Classes

Classes are the most intuitive pollution target. When a class object C is accessible, the attacker can modify C.v, and from then on every read of cls.v or self.v that does not have a shadowing instance attribute returns the polluted value.

Access mechanism: attribute lookup via the MRO

Python’s attribute resolution follows the Method Resolution Order (MRO). When instance.attr is read, the lookup tries the instance’s own __dict__ first, then walks up the class chain:

instance.attr
  1. instance.__dict__['attr']          # instance dict
  2. type(instance).__dict__['attr']    # class dict
  3. base.__dict__['attr']              # base classes (MRO)

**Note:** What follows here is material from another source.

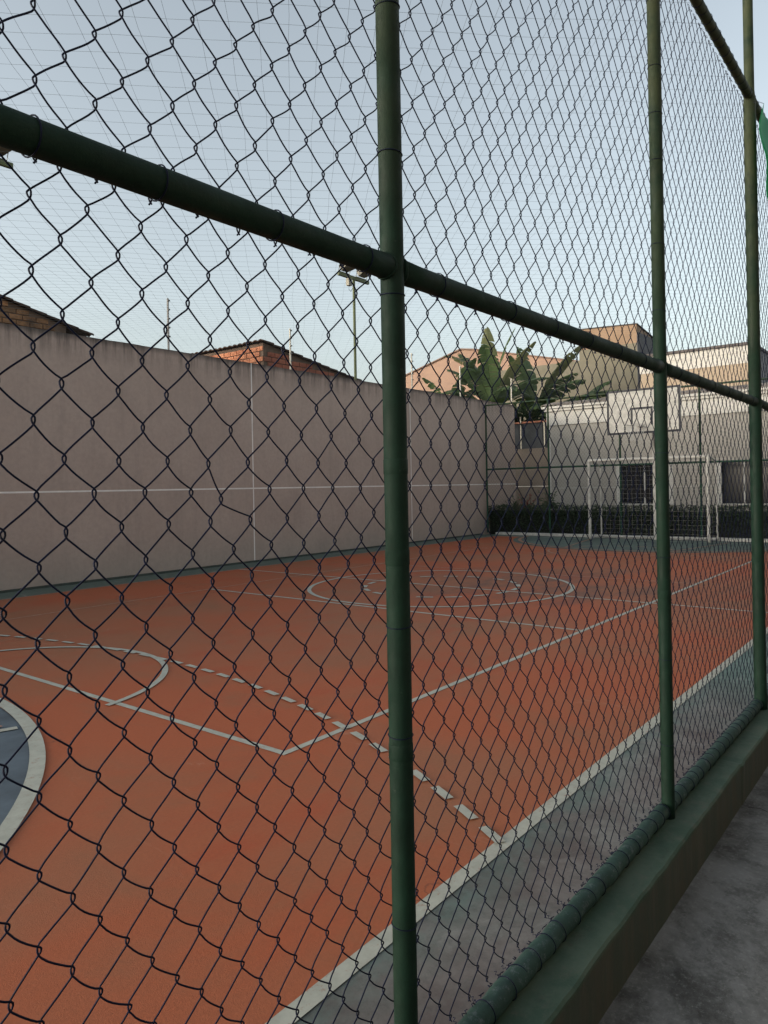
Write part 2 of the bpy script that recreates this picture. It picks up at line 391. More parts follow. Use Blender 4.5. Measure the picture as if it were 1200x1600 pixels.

If the attribute is not on the instance, the lookup falls back to the class. Polluting C.v therefore changes the value that every self.v and cls.v read returns, for every instance of C that does not shadow it:

class C:
    def __init__(self):
        self.v          # falls back to cls.v when not set on the instance
    @classmethod
    def other(cls):
        cls.v           # always reads from the class

Example: DoS via __getattribute__

class User:
    def __init__(self, name):
        self.name = name

u = User("alice")
u.name             # returns "alice"

# Attacker payload (Attr-Set on User.__getattribute__):
#   User.__getattribute__ = "not_a_function"

u.name             # raises TypeError: 'str' object is not callable

Every attribute access on every User instance now raises, because Python invokes __getattribute__ on the class for every read. This pattern is detailed on the DoS gadgets page.